Fomos crianças felizes com tudo o que nós podíamos possuir. Nós não tivemos nada de supérfluo, mas tão somente tudo aquilo de que nós precisávamos para viver. Vivemos sempre em abundância, pois soubemos aproveitar tudo àquilo que nossos pais puderam nos oferecer, muitas vezes à base de enormes sacrifícios pessoais para tornar a nossa vida um grande parque de diversão.
E quando casei, fiz questão de trazer para minha nova casa um bocado de coisas que tinha aprendido na casa dos meus pais, ou seja, que basta está rodeada pela família para me sentir feliz. E até hoje sinto que não existe no mundo outro lugar melhor do que a minha casa... Por isso a volta para minha casa sempre é muito prazerosa.

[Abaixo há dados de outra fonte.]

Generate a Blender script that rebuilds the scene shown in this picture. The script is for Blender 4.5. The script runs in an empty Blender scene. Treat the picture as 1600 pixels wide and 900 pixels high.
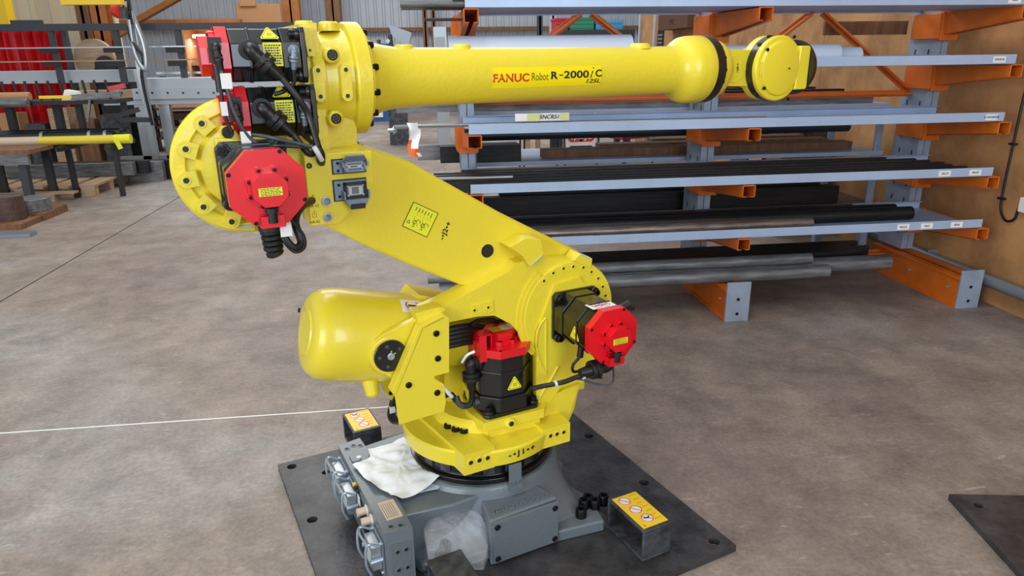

 Enfim, a minha infância é uma memória viva. Basta nos reencontrarmos e começarmos a conversar para que essas lembranças nostálgicas venham à tona, como um filme,  fazendo-nos reviver os momentos de magia vividos em outrora. As recordações são de simples travessuras de furar lata de leite condensado e não deixar quase nada para preparar o pudim de leite, passando pela experiência do meu irmão de jogar um fósforo aceso dentro da garrafa de álcool e olhar para ver como é o processo de combustão...
E não nos cansamos de percorrer o caminho de volta das nossas lembranças até chegarmos ao nosso tempo de criança. Muitas vezes somos até estimulados pelos nossos filhos e sobrinhos que gostam de se divertir com os nossos causos, principalmente contados pelo meu irmão que possui uma veia artística da improvisação e de nos fazer rir com o seu jeito matreiro de ser.
Espero sinceramente que os meus filhos passem para os meus netos todo o aprendizado que tiveram a oportunidade de vivenciar no dia a dia do convívio familiar e de transmitir todo o amor que receberam de todos nós, dando continuidade às suas raízes e perpetuando a fonte de felicidade.